Please do. No promises, but the list of upcoming newsletters is definitely shaped by what people actually want to read.

Me, directly. There’s a contact page. Getting it right matters more than looking like we never get it wrong.

We hate spoilers as much as you do. Here’s what works, ordered from most bulletproof to least.

1. iOS users — turn off Apple’s AI message summaries (recommended)

Apple Mail’s AI rewrites the preview line for every email and ignores the spoiler-free preview we send. Turn the AI off and our protection works perfectly. (JD’s own test: 100% spoiler-free, and you don’t really miss the AI summaries — they did a so-so job to begin with.)

  1. Open the Settings app on your iPhone or iPad.
  2. Use the search bar to find Summarize Message Previews — or navigate to Apple Intelligence & Siri > Mail.
  3. Toggle Summarize Message Previews off.

2. Any device — turn off email previews entirely

Works on every email client. Trade-off: you lose the preview line for all messages, not just ours.
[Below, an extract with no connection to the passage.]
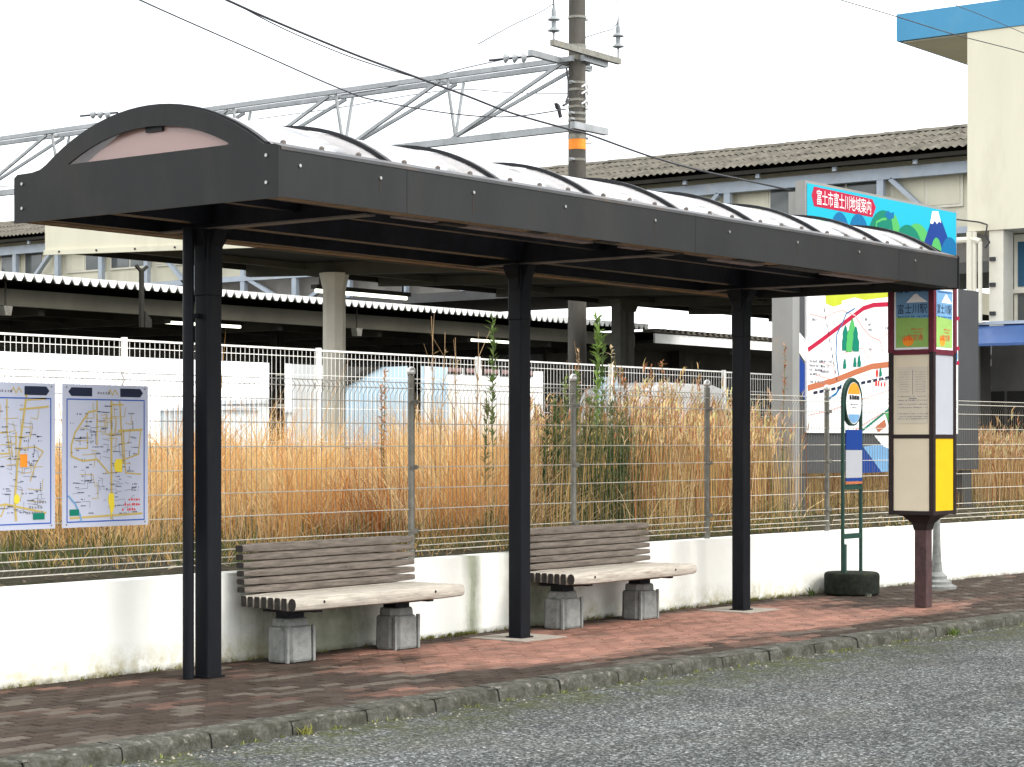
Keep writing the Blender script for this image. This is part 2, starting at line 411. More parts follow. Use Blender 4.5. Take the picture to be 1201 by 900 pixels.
pm = [mesh_of('paver', paver_shape(0, 0, PL - GP * u, PW - GP, 0), M['paver']) for u in (1, 1.3)]
spots = []
for r in range(27):
    for i in range(-3, 180):
        x = 4.6 + i * .2 + (.1 if r % 2 else 0); y = kerbY(x) + .195 + r * .1
        if y + .02 > wallY(x): continue
        d = (x + .1) * CS + y * SN; lat = (x + .1) * SN - y * CS; px = 600 + F * lat / d; py = HY + F * EYE / d
        if px < -120 or px > 1320 or py > 930: spots.append((9e9, x, y)); continue
        spots.append((d, x, y))
spots.sort(); pf = MB()
for k, (d, x, y) in enumerate(spots):
    dz = random.uniform(-.003, .002)
    if k < 300: piece('paver', pm[k % 2], (x, y, dz), pave, paver_col(x + .1, y + .05))
    else: paver_shape(x, y, PL - GP, PW - GP, dz, paver_col(x + .1, y + .05), pf)
obj('pavers', pf, M['paver_far'], pave, kind='stuff')
# mortar pads round the middle and right columns
for cx in (12.47, 15.72):
    obj('mortar_pad', MB().box(cx-.24, cx+.30, 9.27, 9.80, -.01, .006 if cx < 13 else .005), M['pad'], pave)

kerb = thing('kerb', 'row of worn rounded concrete kerb stones along the asphalt road', 'kerb', (10, 7.7, 0))
prof = [(0.195,-.12),(0.195,0.),(0.05,0.),(.028,-.004),(.012,-.014),(.004,-.030),(0.0,-.12)]
kx = 4.45
while kx < 40:
    L_ = .59 + random.uniform(-.012, .008); y0, y1 = kerbY(kx), kerbY(kx + L_); m = MB(); n = len(prof); j = random.uniform(-.004, .004)
    segs = 7; cols = []
    for s_ in range(segs):
        u = s_ / (segs - 1); uu = kx + L_ * u; yy = y0 + (y1 - y0) * u
        for q, (dy, z) in enumerate(prof):
            wob = (.006 * nz2(uu * 3, q * 2.1, 1.7, 5)) if 1 < q < 6 else 0
            sh = (.006 if s_ in (0, segs-1) and 1 < q < 6 else 0)
            cols.append((uu, yy + dy + wob + sh, z + j - sh * .7 if z > -.1 else z))
    m.v = cols
    for s_ in range(segs - 1):
        for q in range(n - 1): m.f.append((s_*n+q, s_*n+q+1, (s_+1)*n+q+1, (s_+1)*n+q))
    m.f += [tuple(range(n)), tuple(range((segs)*n-1, (segs-1)*n-1, -1))]
    obj('kerb_stone', m, M['kerb'], kerb, smooth=True); kx += .605

# low wall
wl = MB(); xs = [-6, 0, 4] + list(np.arange(6, 17.1, 1.)) + [18, 19, 20.5, 22, 25, 30, 40, 55]
for a, b in zip(xs[:-1], xs[1:]):
    p = [(a, wallY(a)), (b, wallY(b)), (b, wallY(b)+.18), (a, wallY(a)+.18)]
    wl.add([(x, y, z) for z in (-.1, .605) for x, y in p], [(0,1,5,4),(2,3,7,6),(4,5,6,7)])
tag(obj('low_wall', wl, M['wall']), 'low white painted retaining wall with green stains and painted shade behind the benches', 'wall')

# embankment of soil behind the wall
em = MB(); X_ = np.arange(-8, 80.1, 1.5); Y_ = [0, .35, .8, 1.5, 2.5, 3.6, 5., 6.8, 9, 14, 30, 60]
for x in X_:
    for dy in Y_:
        yy = wallY(x) + .17 + dy; z = np.interp(dy, [0, .35, 2.5, 6.8, 9, 60], [.56, .585, .64, .76, .45, .3]) + (.05 * nz2(x, yy, .9, 2) if 0 < dy < 8 else 0)
        em.v.append((x, yy, z))
n = len(Y_)
for i in range(len(X_) - 1):
    for j in range(n - 1): em.f.append((i*n+j, (i+1)*n+j, (i+1)*n+j+1, i*n+j+1))
struct('embankment', em, M['soil'], smooth=True)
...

Use this if you’re not on iOS, or if you’d rather not depend on what we send.

Apple Mail (iOS/iPhone/iPad)

  1. Open the Settings app.
  2. Scroll down and tap Mail.
  3. Under the “Message List” section, tap Preview.
  4. Select None to turn off snippets entirely (or choose “1 Line” for a minimal view).

Gmail App (Android & iOS)

Gmail calls these “Snippets.”

  1. Open the Gmail app.
  2. Tap the Menu icon (three horizontal lines) in the top left.
  3. Scroll to the bottom and tap Settings.
  4. Select General settings.
  5. Scroll down to Conversation list density and choose Compact (this removes snippets, leaving only Subject and Sender).

On some versions you can simply uncheck the box labelled “Snippets” in this same menu.

Samsung Email (Android)

  1. Open the Samsung Email app.
  2. Tap the Menu icon (three lines) then the Gear icon (Settings).
  3. Tap View options or Layout.
  4. Find Preview lines and set it to 0 lines or None.

Outlook App (iOS & Android)

  1. Open the Outlook app.
  2. Tap your Profile icon (top left) then the Gear icon (Settings).
  3. Under the “Email” section, find Preview.
  4. Toggle the switch Off.

Gmail (Web)

  1. Click the Gear icon (Settings) in the top right.
  2. Click See all settings.
  3. Under the General tab, scroll down to Snippets.
  4. Select No snippets, then Save Changes.

Outlook.com / Microsoft 365 (Web)

  1. Click the Gear icon (Settings) in the top right.
  2. Go to Mail > Layout.
  3. Under “Text preview,” select Hide text preview.
  4. Click Save.

Yahoo Mail (Web)

  1. Click the Settings icon (top right) and choose More Settings.
  2. Click Viewing email on the left sidebar.
  3. Under Message list, find the Message preview toggle and switch it Off.

3. What we do automatically (no action needed)

On result days across our 13 sports and racing newsletters:

  • Subject line: “Race Day Coverage” / “Game Day Coverage” / “Match Day Coverage” — never the actual result. For non-sports newsletters we never put game results in the subject.
  • Preview text (two layers): a hidden preheader plus a visible “Spoiler-Free Edition” banner at the top of the message body, both designed to be what your inbox row shows you instead of a story headline.
Spoiler-Free Edition · Today’s coverage, results, and analysis are all inside. We keep this preview clean so you can open when you’re ready and enjoy the full story.

On non-result days and for non-sports newsletters, no preview text is set; your email app falls back to the first line as usual.